- _Instructions to follow_: Retype the lines beneath this one, from the first through the line containing "o = based('thin_cable', tube(catmull([D(905, 120, -.105)]". Pictures are left out.

- _Data block_:
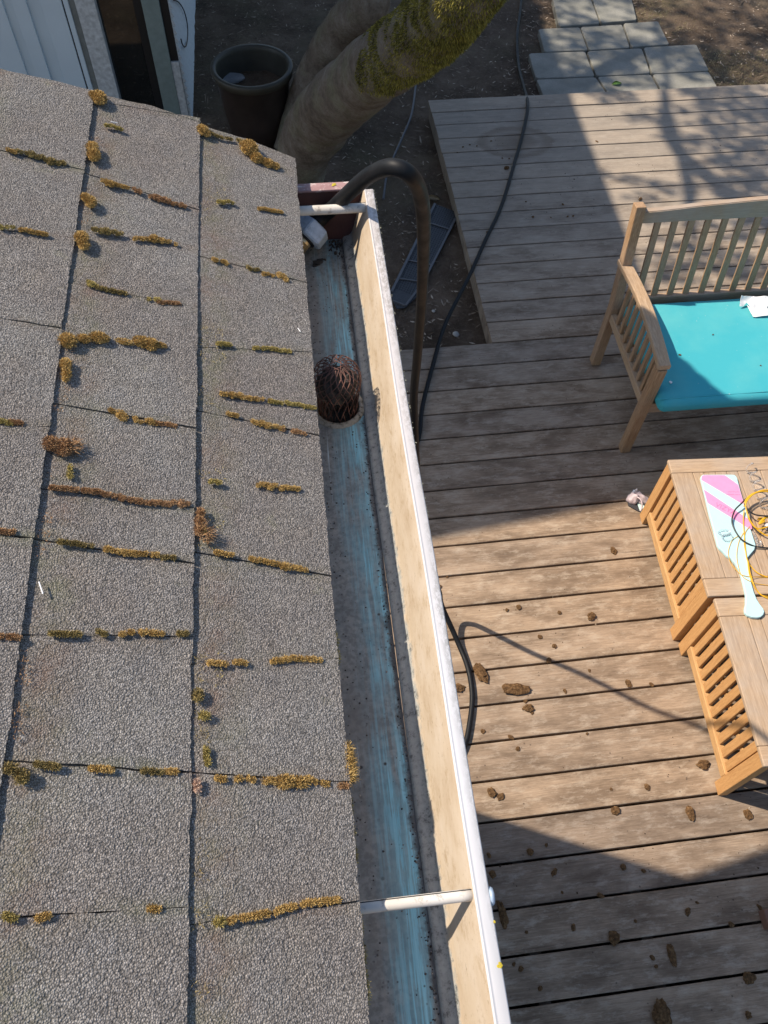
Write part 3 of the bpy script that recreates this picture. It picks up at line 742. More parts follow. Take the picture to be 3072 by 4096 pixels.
H += [D(903, 950, .013), D(912, 880, .013), D(932, 800, .013), D(962, 700, .013), D(1012, 600, .013), D(1048, 520, .013), D(1083, 445, .013), D(1112, 350, .013), D(1130, 285, .013), D(1140, 228, .012), D(1132, 190, -.05), D(1120, 140, -.10), D(1117, 80, -.105), D(1124, 20, -.105), D(1133, -60, -.105), D(1150, -150, -.105)]
hose = based('garden_hose', tube(catmull(H, 10), .0108, 16), M['hose'], (.5, 1.2, 0), smooth=True)
tag(hose, 'thick black rubber hose arching out of the gutter end and trailing over the deck', 'hose')
# fitting
hd = (H[0] - H[1]).normalized()
m4 = Matrix.Translation(H[0]) @ hd.to_track_quat('Z', 'Y').to_matrix().to_4x4() @ Matrix.Rotation(math.radians(10), 4, 'Z')
bm = bmesh.new(); lathe([(.0225, -.0135), (.0275, -.0105), (.0275, .0105), (.0225, .0135)], 6, bm=bm, m4=m4, capb=True, capt=True)
bmesh.ops.bevel(bm, geom=bm.edges[:], offset=.0012, segments=2, affect='EDGES')
hose_child = dict(parent=hose)
def under(name, bm, mat, smooth=False):
    o = obj(name, bm, mat, smooth=smooth); o.parent = hose; o.data.transform(Matrix.Translation(-Vector(hose.location))); return o
nut = under('hex_nut', bm, M['galv'])
under('washer', lathe([(.001, .0126), (.0175, .0128), (.0180, .0145), (.0170, .0165), (.001, .0166)], 28, m4=m4), M['black'], True)
pf = [(.001, .016), (.0130, .0166), (.0130, .021)]
for k in range(5): pf += [(.0118, .0215 + k * .0028), (.0130, .0230 + k * .0028)]
pf += [(.0115, .037), (.006, .0372)]
under('brass_thread', lathe(pf, 28, m4=m4), M['brass'])
# thin cable lying on the dirt behind the gutter end
H2 = [D(896, 200, -.10), D(888, 250, -.10), D(870, 295, -.10), D(850, 340, -.09), D(835, 380, -.10), D(828, 430, -.10)]
o = based('thin_cable', tube(catmull([D(905, 120, -.105)] + H2, 8), .0075, 8), m_plain('grey_cable', (.10, .10, .105), .5), H2[2]); tag(o, 'thin dark grey cable running over the bare soil beside the tree', 'cable')

# ================================================================== MOSS
def blades(V, Fc, T, c, n, r, L, up, rnd, sp=1.0, w=.00033, flat=1.0):
    """short curved blades round a dome at c; up is the surface normal, r = (along, across) radii"""
    up = Vector(up).normalized(); ax = Vector((0, 1, 0)); ax = (ax - up * ax.dot(up)).normalized(); bx_ = up.cross(ax)
    for _ in range(n):
        a = rnd.uniform(0, 2 * PI); q = math.sqrt(rnd.random())
        ca, sa = math.cos(a) * q, math.sin(a) * q
        dome = math.sqrt(max(0, 1 - q * q)) * flat
        hgt = min(r) * dome
        base = Vector(c) + ax * (ca * r[0]) + bx_ * (sa * r[1]) + up * (hgt * rnd.uniform(.45, .95))
        d = (up * (.35 + dome * .8) + ax * (ca + rnd.uniform(-.6, .6)) * sp + bx_ * (sa + rnd.uniform(-.6, .6)) * sp).normalized()
        l = L * rnd.uniform(.55, 1.2); side = d.cross(Vector((rnd.uniform(-1, 1), rnd.uniform(-1, 1), rnd.uniform(-1, 1)))).normalized() * w
        bend = Vector((rnd.uniform(-1, 1), rnd.uniform(-1, 1), rnd.uniform(-.8, .5))) * l * .35
        b0 = len(V); mid = base + d * l * .55 + bend * .3; tip = base + d * l + bend
        V += [base - side, base + side, mid + side * .8, mid - side * .8, tip]; Fc += [(b0, b0 + 1, b0 + 2, b0 + 3), (b0 + 3, b0 + 2, b0 + 4)]
        t = rnd.random(); T += [t * .6, t * .6, t * .9, t * .9, min(1, t + .1)]
def dome(V, Fc, T, c, r, up, rnd, h):
    up = Vector(up).normalized(); ax = Vector((0, 1, 0)); ax = (ax - up * ax.dot(up)).normalized(); bx_ = up.cross(ax)
    b0 = len(V); rings, segs = 4, 12
    for i in range(rings + 1):
        t = i / rings * PI / 2
        for k in range(segs):
            a = 2 * PI * k / segs; w = 1 + rnd.uniform(-.15, .15)
            V.append(Vector(c) + ax * r[0] * math.cos(a) * math.cos(t) * w + bx_ * r[1] * math.sin(a) * math.cos(t) * w + up * h * math.sin(t)); T.append(rnd.uniform(0, .35))
    for i in range(rings):
        for k in range(segs):
            Fc.append((b0 + i * segs + k, b0 + i * segs + (k + 1) % segs, b0 + (i + 1) * segs + (k + 1) % segs, b0 + (i + 1) * segs + k))
NR = Vector((SP, 0, CP))
ROOFPX = lambda z: 1763 / z
def moss_at(V, Fc, T, u, v, ru, rvv, rnd, L=.0045, dens=1.0, hf=.75, sp_=1.0, n0=.003):
    """clump at display pixel u,v; ru, rvv half sizes in display pixels"""
    s, y = onroof(u, v, n0); c = roofp(s, y, n0 + .001)
    s2, y2 = onroof(u + ru, v, n0); s3, y3 = onroof(u, v - rvv, n0)
    rx = max(.0025, (roofp(s2, y2) - roofp(s, y)).length * .85); ryy = max(.0025, (roofp(s3, y3) - roofp(s, y)).length * .85)
    h = min(rx, ryy) * hf
    dome(V, Fc, T, c - NR * .001, (ryy * .85, rx * .85), NR, rnd, h * .8)
    n = int(min(2200, 60 + rx * ryy * 9e6 * dens))
    blades(V, Fc, T, c, n, (ryy, rx), L * .48 * (.7 + min(rx, ryy) * 30), NR, rnd, sp_, flat=hf)
    return c
rnd = random.Random(21)
big = [ # name label, material, blobs
 ('orange tufted moss clump on the top edge of the roof beside the white door panel', 'moss', [(200, 208, 9, 8), (213, 216, 17, 15)]),
 ('upright oval olive moss clump on the second shingle step from the roof corner', 'moss', [(199, 322, 14, 12), (202, 338, 15, 16)]),
 ('ochre moss clump two below the roof corner on the left shingle step', 'moss', [(184, 430, 11, 10), (195, 440, 13, 14)]),
 ('rounded rusty moss clump third down the left shingle step', 'moss', [(176, 518, 17, 15), (180, 532, 14, 12)]),
 ('small ochre moss clump at the roof edge on the middle shingle step', 'moss', [(437, 285, 13, 10), (446, 292, 8, 6)]),
 ('bent golden moss clump near the roof edge above the gutter end cap', 'moss', [(536, 325, 20, 16), (553, 345, 14, 10), (578, 356, 16, 8), (594, 362, 9, 6)]),
 ('long ochre moss hump joining the left shingle step, shaped like an elbow', 'moss', [(146, 740, 22, 16), (180, 735, 18, 9), (214, 733, 25, 12)]),
 ('tall narrow golden moss strip down the left shingle step', 'moss', [(141, 790, 14, 14), (142, 812, 12, 18)]),
 ('biggest shaggy orange moss clump straddling the left shingle step', 'mossred', [(110, 962, 22, 17), (137, 970, 22, 22)]),
 ('plump ochre moss mound with a tapering tail in the middle of the roof', 'moss', [(268, 741, 22, 6), (305, 742, 22, 12), (325, 748, 18, 14), (345, 748, 16, 6)]),
 ('russet moss clump with straw strands on the middle shingle step', 'mossred', [(433, 1110, 10, 12), (430, 1128, 12, 14), (428, 1148, 11, 12)]),
 ('largest dark olive moss mat in the seam near the bottom of the roof', 'moss', [(582, 1688, 22, 9), (615, 1690, 28, 17), (646, 1691, 24, 15), (665, 1686, 12, 9)]),
 ('grey green moss clump at the left frame edge where the step meets a seam', 'mossgreen', [(22, 1662, 20, 14), (46, 1680, 20, 20)]),
 ('round grey green moss button on the middle shingle step', 'mossgreen', [(426, 1503, 13, 17)]),
 ('small straw yellow moss tuft below the grey green moss button', 'mossyel', [(440, 1548, 16, 10)]),
 ('pale pink dead moss tuft on the middle shingle step near the bottom', 'mosspale', [(424, 1692, 10, 10), (425, 1706, 9, 9)]),
 ('yellow green moss tuft at the start of the lowest seam line', 'mossyel', [(472, 1992, 17, 13)])]
for lab, mt, bl in big:
    V, Fc, T = [], [], []
    for (u, v, a, c_) in bl: c = moss_at(V, Fc, T, u, v, a, c_, rnd, .0058, 1.15, .95)
    if 'russet' in lab or 'shaggy' in lab:
        u, v = (438, 1155) if 'russet' in lab else (150, 965)
        s, y = onroof(u, v); blades(V, Fc, T, roofp(s, y, .003), 150, (.008, .009), .008, (.7, -.2, .5), rnd, .8)
    o = based('moss_clump', pyd('moss_clump', V, Fc, M[mt], T), None, tuple(c)); tag(o, lab, 'moss', 'moss clumps on the shingle roof')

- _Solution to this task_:
Write part 3 of the bpy script that recreates this picture. It picks up at line 742. More parts follow. Take the picture to be 3072 by 4096 pixels.
H += [D(903, 950, .013), D(912, 880, .013), D(932, 800, .013), D(962, 700, .013), D(1012, 600, .013), D(1048, 520, .013), D(1083, 445, .013), D(1112, 350, .013), D(1130, 285, .013), D(1140, 228, .012), D(1132, 190, -.05), D(1120, 140, -.10), D(1117, 80, -.105), D(1124, 20, -.105), D(1133, -60, -.105), D(1150, -150, -.105)]
hose = based('garden_hose', tube(catmull(H, 10), .0108, 16), M['hose'], (.5, 1.2, 0), smooth=True)
tag(hose, 'thick black rubber hose arching out of the gutter end and trailing over the deck', 'hose')
# fitting
hd = (H[0] - H[1]).normalized()
m4 = Matrix.Translation(H[0]) @ hd.to_track_quat('Z', 'Y').to_matrix().to_4x4() @ Matrix.Rotation(math.radians(10), 4, 'Z')
bm = bmesh.new(); lathe([(.0225, -.0135), (.0275, -.0105), (.0275, .0105), (.0225, .0135)], 6, bm=bm, m4=m4, capb=True, capt=True)
bmesh.ops.bevel(bm, geom=bm.edges[:], offset=.0012, segments=2, affect='EDGES')
hose_child = dict(parent=hose)
def under(name, bm, mat, smooth=False):
    o = obj(name, bm, mat, smooth=smooth); o.parent = hose; o.data.transform(Matrix.Translation(-Vector(hose.location))); return o
nut = under('hex_nut', bm, M['galv'])
under('washer', lathe([(.001, .0126), (.0175, .0128), (.0180, .0145), (.0170, .0165), (.001, .0166)], 28, m4=m4), M['black'], True)
pf = [(.001, .016), (.0130, .0166), (.0130, .021)]
for k in range(5): pf += [(.0118, .0215 + k * .0028), (.0130, .0230 + k * .0028)]
pf += [(.0115, .037), (.006, .0372)]
under('brass_thread', lathe(pf, 28, m4=m4), M['brass'])
# thin cable lying on the dirt behind the gutter end
H2 = [D(896, 200, -.10), D(888, 250, -.10), D(870, 295, -.10), D(850, 340, -.09), D(835, 380, -.10), D(828, 430, -.10)]
o = based('thin_cable', tube(catmull([D(905, 120, -.105)] + H2, 8), .0075, 8), m_plain('grey_cable', (.10, .10, .105), .5), H2[2]); tag(o, 'thin dark grey cable running over the bare soil beside the tree', 'cable')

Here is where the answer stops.